=== Aim of the task ===
Every line below is to be quoted exactly, with nothing added or dropped.

=== Raw data ===
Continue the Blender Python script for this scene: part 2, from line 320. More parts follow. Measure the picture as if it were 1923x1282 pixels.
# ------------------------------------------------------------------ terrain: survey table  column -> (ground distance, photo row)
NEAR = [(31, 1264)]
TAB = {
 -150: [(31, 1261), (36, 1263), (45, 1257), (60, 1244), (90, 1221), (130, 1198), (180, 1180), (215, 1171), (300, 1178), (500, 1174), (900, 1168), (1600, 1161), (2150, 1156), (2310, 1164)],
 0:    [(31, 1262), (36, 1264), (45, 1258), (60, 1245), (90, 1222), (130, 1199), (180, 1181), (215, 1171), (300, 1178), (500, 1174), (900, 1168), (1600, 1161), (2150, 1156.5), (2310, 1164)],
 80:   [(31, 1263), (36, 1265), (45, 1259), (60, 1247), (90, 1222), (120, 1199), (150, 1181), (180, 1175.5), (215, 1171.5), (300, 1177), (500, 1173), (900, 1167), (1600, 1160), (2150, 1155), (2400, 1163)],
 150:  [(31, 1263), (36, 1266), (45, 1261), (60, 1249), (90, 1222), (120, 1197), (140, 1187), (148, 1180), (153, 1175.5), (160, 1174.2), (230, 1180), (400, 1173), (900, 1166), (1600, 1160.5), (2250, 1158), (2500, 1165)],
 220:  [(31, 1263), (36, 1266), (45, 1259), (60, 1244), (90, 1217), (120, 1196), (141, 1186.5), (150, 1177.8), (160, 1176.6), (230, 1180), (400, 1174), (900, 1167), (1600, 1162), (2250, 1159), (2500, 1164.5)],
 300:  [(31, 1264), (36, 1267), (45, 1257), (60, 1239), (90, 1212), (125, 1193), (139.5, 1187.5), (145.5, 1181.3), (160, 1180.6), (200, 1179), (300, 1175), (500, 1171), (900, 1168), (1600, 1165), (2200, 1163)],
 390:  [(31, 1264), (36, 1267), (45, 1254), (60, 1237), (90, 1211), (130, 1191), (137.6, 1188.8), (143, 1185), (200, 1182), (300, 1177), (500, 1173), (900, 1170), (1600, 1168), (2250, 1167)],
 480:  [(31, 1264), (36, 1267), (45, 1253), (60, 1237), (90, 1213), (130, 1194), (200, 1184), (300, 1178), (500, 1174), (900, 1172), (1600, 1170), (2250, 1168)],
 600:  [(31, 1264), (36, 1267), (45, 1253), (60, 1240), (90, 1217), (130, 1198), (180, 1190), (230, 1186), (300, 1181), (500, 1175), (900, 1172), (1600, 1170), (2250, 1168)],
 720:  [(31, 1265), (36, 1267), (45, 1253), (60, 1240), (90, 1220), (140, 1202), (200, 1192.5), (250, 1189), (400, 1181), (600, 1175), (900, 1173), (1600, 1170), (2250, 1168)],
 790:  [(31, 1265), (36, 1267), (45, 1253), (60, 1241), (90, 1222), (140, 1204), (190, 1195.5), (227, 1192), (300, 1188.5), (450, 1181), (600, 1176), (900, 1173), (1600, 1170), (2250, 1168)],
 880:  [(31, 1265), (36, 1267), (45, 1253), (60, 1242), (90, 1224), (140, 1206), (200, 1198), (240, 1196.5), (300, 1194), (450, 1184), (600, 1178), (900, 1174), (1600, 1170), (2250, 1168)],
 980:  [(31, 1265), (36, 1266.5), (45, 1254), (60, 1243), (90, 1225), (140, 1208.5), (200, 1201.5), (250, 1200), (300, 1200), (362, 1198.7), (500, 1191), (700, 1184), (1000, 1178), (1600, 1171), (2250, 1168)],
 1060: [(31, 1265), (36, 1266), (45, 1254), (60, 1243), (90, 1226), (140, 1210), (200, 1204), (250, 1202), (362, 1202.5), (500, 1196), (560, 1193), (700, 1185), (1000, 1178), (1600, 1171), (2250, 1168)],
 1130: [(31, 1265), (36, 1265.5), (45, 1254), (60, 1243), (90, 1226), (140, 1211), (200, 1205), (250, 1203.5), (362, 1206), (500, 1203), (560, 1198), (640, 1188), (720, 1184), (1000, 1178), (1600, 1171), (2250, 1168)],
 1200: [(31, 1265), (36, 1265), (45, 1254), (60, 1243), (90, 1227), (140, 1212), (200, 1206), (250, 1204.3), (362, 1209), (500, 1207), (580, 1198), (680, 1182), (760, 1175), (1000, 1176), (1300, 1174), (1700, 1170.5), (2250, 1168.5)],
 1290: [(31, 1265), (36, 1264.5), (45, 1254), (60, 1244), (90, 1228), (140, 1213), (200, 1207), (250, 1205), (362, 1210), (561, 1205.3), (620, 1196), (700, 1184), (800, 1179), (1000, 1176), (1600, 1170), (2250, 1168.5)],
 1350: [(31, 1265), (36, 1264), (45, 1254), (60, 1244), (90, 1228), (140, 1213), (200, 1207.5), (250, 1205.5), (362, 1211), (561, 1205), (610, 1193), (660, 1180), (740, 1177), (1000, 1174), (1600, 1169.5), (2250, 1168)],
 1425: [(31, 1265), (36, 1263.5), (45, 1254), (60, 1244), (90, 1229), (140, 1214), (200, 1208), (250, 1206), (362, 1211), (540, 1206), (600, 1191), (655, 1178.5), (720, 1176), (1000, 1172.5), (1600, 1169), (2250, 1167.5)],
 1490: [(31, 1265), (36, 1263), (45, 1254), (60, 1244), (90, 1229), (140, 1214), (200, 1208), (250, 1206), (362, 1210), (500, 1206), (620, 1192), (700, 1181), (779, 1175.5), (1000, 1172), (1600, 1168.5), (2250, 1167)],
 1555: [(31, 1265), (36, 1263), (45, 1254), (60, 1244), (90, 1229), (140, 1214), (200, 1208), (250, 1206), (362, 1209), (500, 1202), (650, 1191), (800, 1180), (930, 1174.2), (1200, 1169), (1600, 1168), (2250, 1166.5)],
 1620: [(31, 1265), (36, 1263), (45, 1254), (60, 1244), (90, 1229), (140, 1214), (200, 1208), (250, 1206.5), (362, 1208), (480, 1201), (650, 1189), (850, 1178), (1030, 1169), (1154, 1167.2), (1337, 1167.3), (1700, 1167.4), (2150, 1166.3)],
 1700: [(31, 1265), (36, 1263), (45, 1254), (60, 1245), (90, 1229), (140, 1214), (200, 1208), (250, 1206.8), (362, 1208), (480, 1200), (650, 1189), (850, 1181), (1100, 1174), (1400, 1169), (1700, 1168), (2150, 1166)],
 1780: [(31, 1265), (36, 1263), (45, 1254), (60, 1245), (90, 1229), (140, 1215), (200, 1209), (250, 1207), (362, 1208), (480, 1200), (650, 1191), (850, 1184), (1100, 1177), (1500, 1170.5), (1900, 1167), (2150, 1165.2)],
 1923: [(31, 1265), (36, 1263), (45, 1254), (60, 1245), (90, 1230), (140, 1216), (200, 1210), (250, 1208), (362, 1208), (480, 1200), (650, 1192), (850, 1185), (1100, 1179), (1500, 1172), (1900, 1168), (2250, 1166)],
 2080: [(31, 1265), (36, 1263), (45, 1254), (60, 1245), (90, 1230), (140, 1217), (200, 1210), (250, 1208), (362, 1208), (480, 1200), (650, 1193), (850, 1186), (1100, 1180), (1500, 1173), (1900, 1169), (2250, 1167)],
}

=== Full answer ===
Continue the Blender Python script for this scene: part 2, from line 320. More parts follow. Measure the picture as if it were 1923x1282 pixels.
# ------------------------------------------------------------------ terrain: survey table  column -> (ground distance, photo row)
NEAR = [(31, 1264)]
TAB = {
 -150: [(31, 1261), (36, 1263), (45, 1257), (60, 1244), (90, 1221), (130, 1198), (180, 1180), (215, 1171), (300, 1178), (500, 1174), (900, 1168), (1600, 1161), (2150, 1156), (2310, 1164)],
 0:    [(31, 1262), (36, 1264), (45, 1258), (60, 1245), (90, 1222), (130, 1199), (180, 1181), (215, 1171), (300, 1178), (500, 1174), (900, 1168), (1600, 1161), (2150, 1156.5), (2310, 1164)],
 80:   [(31, 1263), (36, 1265), (45, 1259), (60, 1247), (90, 1222), (120, 1199), (150, 1181), (180, 1175.5), (215, 1171.5), (300, 1177), (500, 1173), (900, 1167), (1600, 1160), (2150, 1155), (2400, 1163)],
 150:  [(31, 1263), (36, 1266), (45, 1261), (60, 1249), (90, 1222), (120, 1197), (140, 1187), (148, 1180), (153, 1175.5), (160, 1174.2), (230, 1180), (400, 1173), (900, 1166), (1600, 1160.5), (2250, 1158), (2500, 1165)],
 220:  [(31, 1263), (36, 1266), (45, 1259), (60, 1244), (90, 1217), (120, 1196), (141, 1186.5), (150, 1177.8), (160, 1176.6), (230, 1180), (400, 1174), (900, 1167), (1600, 1162), (2250, 1159), (2500, 1164.5)],
 300:  [(31, 1264), (36, 1267), (45, 1257), (60, 1239), (90, 1212), (125, 1193), (139.5, 1187.5), (145.5, 1181.3), (160, 1180.6), (200, 1179), (300, 1175), (500, 1171), (900, 1168), (1600, 1165), (2200, 1163)],
 390:  [(31, 1264), (36, 1267), (45, 1254), (60, 1237), (90, 1211), (130, 1191), (137.6, 1188.8), (143, 1185), (200, 1182), (300, 1177), (500, 1173), (900, 1170), (1600, 1168), (2250, 1167)],
 480:  [(31, 1264), (36, 1267), (45, 1253), (60, 1237), (90, 1213), (130, 1194), (200, 1184), (300, 1178), (500, 1174), (900, 1172), (1600, 1170), (2250, 1168)],
 600:  [(31, 1264), (36, 1267), (45, 1253), (60, 1240), (90, 1217), (130, 1198), (180, 1190), (230, 1186), (300, 1181), (500, 1175), (900, 1172), (1600, 1170), (2250, 1168)],
 720:  [(31, 1265), (36, 1267), (45, 1253), (60, 1240), (90, 1220), (140, 1202), (200, 1192.5), (250, 1189), (400, 1181), (600, 1175), (900, 1173), (1600, 1170), (2250, 1168)],
 790:  [(31, 1265), (36, 1267), (45, 1253), (60, 1241), (90, 1222), (140, 1204), (190, 1195.5), (227, 1192), (300, 1188.5), (450, 1181), (600, 1176), (900, 1173), (1600, 1170), (2250, 1168)],
 880:  [(31, 1265), (36, 1267), (45, 1253), (60, 1242), (90, 1224), (140, 1206), (200, 1198), (240, 1196.5), (300, 1194), (450, 1184), (600, 1178), (900, 1174), (1600, 1170), (2250, 1168)],
 980:  [(31, 1265), (36, 1266.5), (45, 1254), (60, 1243), (90, 1225), (140, 1208.5), (200, 1201.5), (250, 1200), (300, 1200), (362, 1198.7), (500, 1191), (700, 1184), (1000, 1178), (1600, 1171), (2250, 1168)],
 1060: [(31, 1265), (36, 1266), (45, 1254), (60, 1243), (90, 1226), (140, 1210), (200, 1204), (250, 1202), (362, 1202.5), (500, 1196), (560, 1193), (700, 1185), (1000, 1178), (1600, 1171), (2250, 1168)],
 1130: [(31, 1265), (36, 1265.5), (45, 1254), (60, 1243), (90, 1226), (140, 1211), (200, 1205), (250, 1203.5), (362, 1206), (500, 1203), (560, 1198), (640, 1188), (720, 1184), (1000, 1178), (1600, 1171), (2250, 1168)],
 1200: [(31, 1265), (36, 1265), (45, 1254), (60, 1243), (90, 1227), (140, 1212), (200, 1206), (250, 1204.3), (362, 1209), (500, 1207), (580, 1198), (680, 1182), (760, 1175), (1000, 1176), (1300, 1174), (1700, 1170.5), (2250, 1168.5)],
 1290: [(31, 1265), (36, 1264.5), (45, 1254), (60, 1244), (90, 1228), (140, 1213), (200, 1207), (250, 1205), (362, 1210), (561, 1205.3), (620, 1196), (700, 1184), (800, 1179), (1000, 1176), (1600, 1170), (2250, 1168.5)],
 1350: [(31, 1265), (36, 1264), (45, 1254), (60, 1244), (90, 1228), (140, 1213), (200, 1207.5), (250, 1205.5), (362, 1211), (561, 1205), (610, 1193), (660, 1180), (740, 1177), (1000, 1174), (1600, 1169.5), (2250, 1168)],
 1425: [(31, 1265), (36, 1263.5), (45, 1254), (60, 1244), (90, 1229), (140, 1214), (200, 1208), (250, 1206), (362, 1211), (540, 1206), (600, 1191), (655, 1178.5), (720, 1176), (1000, 1172.5), (1600, 1169), (2250, 1167.5)],
 1490: [(31, 1265), (36, 1263), (45, 1254), (60, 1244), (90, 1229), (140, 1214), (200, 1208), (250, 1206), (362, 1210), (500, 1206), (620, 1192), (700, 1181), (779, 1175.5), (1000, 1172), (1600, 1168.5), (2250, 1167)],
 1555: [(31, 1265), (36, 1263), (45, 1254), (60, 1244), (90, 1229), (140, 1214), (200, 1208), (250, 1206), (362, 1209), (500, 1202), (650, 1191), (800, 1180), (930, 1174.2), (1200, 1169), (1600, 1168), (2250, 1166.5)],
 1620: [(31, 1265), (36, 1263), (45, 1254), (60, 1244), (90, 1229), (140, 1214), (200, 1208), (250, 1206.5), (362, 1208), (480, 1201), (650, 1189), (850, 1178), (1030, 1169), (1154, 1167.2), (1337, 1167.3), (1700, 1167.4), (2150, 1166.3)],
 1700: [(31, 1265), (36, 1263), (45, 1254), (60, 1245), (90, 1229), (140, 1214), (200, 1208), (250, 1206.8), (362, 1208), (480, 1200), (650, 1189), (850, 1181), (1100, 1174), (1400, 1169), (1700, 1168), (2150, 1166)],
 1780: [(31, 1265), (36, 1263), (45, 1254), (60, 1245), (90, 1229), (140, 1215), (200, 1209), (250, 1207), (362, 1208), (480, 1200), (650, 1191), (850, 1184), (1100, 1177), (1500, 1170.5), (1900, 1167), (2150, 1165.2)],
 1923: [(31, 1265), (36, 1263), (45, 1254), (60, 1245), (90, 1230), (140, 1216), (200, 1210), (250, 1208), (362, 1208), (480, 1200), (650, 1192), (850, 1185), (1100, 1179), (1500, 1172), (1900, 1168), (2250, 1166)],
 2080: [(31, 1265), (36, 1263), (45, 1254), (60, 1245), (90, 1230), (140, 1217), (200, 1210), (250, 1208), (362, 1208), (480, 1200), (650, 1193), (850, 1186), (1100, 1180), (1500, 1173), (1900, 1169), (2250, 1167)],
}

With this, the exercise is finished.